Es la pregunta que me hice en silencio a lo largo de una reunión de la que fui testigo hace algunos años.

Se suponía que aquel encuentro, en una empresa de la capital, tenía como objetivo detectar oportunidades de mejora en aras de velar por la sobrevivencia en el mercado nacional.

Acepté la invitación a estar presente en esa cita pues me parecía que iba a ser una excelente oportunidad para observar un ejercicio que -suponía yo- tendría un importante componente de autocrítica.

Sin embargo, no fue así…

Apenas había empezado aquella sesión de trabajo -ni siquiera habían servido el café- cuando una de las más altas jefaturas emprendió la tarea de ensalzar TODO lo que se hacía en la compañía bajo su guía.

En cuestión de pocos minutos aquello se transformó en un concierto de loas narcisistas.

De pronto, aquella persona, dueña de un ego a la altura de la cara oculta de la Luna, propuso que se encargara un estudio que midiera la calidad de los productos actuales versus los que se elaboraban años atrás.

“Es más, no gastemos plata en esa evaluación -declaró-, yo mismo me encargo de hacerla… ¡y cuidado si no nos llevamos la sorpresa que los niveles de excelencia han dado un salto exponencial de unos años hacia acá”.

Retomo las últimas cinco palabras: “de unos años hacia acá”. Léase, “desde que yo asumí el cargo que desempeño”.

“¿No sentimos ni tan siquiera un poco de pena cuando nos atrevemos a tirar la primera piedra?”

Después de aquella reunión, en la que el aroma de la vanidad fue más fuerte y penetrante que el del café, pregunté varias veces por los resultados del diagnóstico. Nunca se realizó.

Imposible olvidar esa experiencia. Sobre todo cuando leo en las redes sociales comentarios de personas que actúan con mezquindad a la hora de criticar a sus partidos políticos, pero son exquisitamente generosos cuando de señalar errores en otras tiendas políticas se trata.

Gente que en algunas ocasiones raya en el servilismo a sus líderes, dirigentes y expresidentes, pero es incapaz de ver la viga en su propio ojo.

Se trata de una actitud que me recuerda los informes que los jefes de Estado rinden ante el Congreso cada mes de mayo: ¡Nunca ningún gobierno había hecho tanto y tan bueno! Eso sí, la autocrítica brilla por su ausencia o anémica presencia.

¿Por qué somos tan espléndidos para señalar -en cualquier campo de la vida- yerros, fallos y fracasos ajenos, pero nos tornamos en exceso comedidos al evaluarnos. Bondadosos con nosotros; inmisericordes con los otros.

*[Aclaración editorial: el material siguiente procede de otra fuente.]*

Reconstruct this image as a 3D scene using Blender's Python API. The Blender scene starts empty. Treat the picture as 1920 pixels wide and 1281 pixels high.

¿Por qué nos cuesta tanto actuar con la suficiente honestidad y entereza intelectual o racional? ¿Por qué nos cuesta tanto ser autocríticos?

¿Es que acaso somos perfectos, inmaculados e infalibles? ¿No sentimos ni tan siquiera un poco de pena cuando nos atrevemos a tirar la primera piedra?

¡Cuánta falta nos hace crecer y madurar en el difícil pero necesario campo de la autocrítica!

Cuando no se es autocrítico es fácil ser autocínico.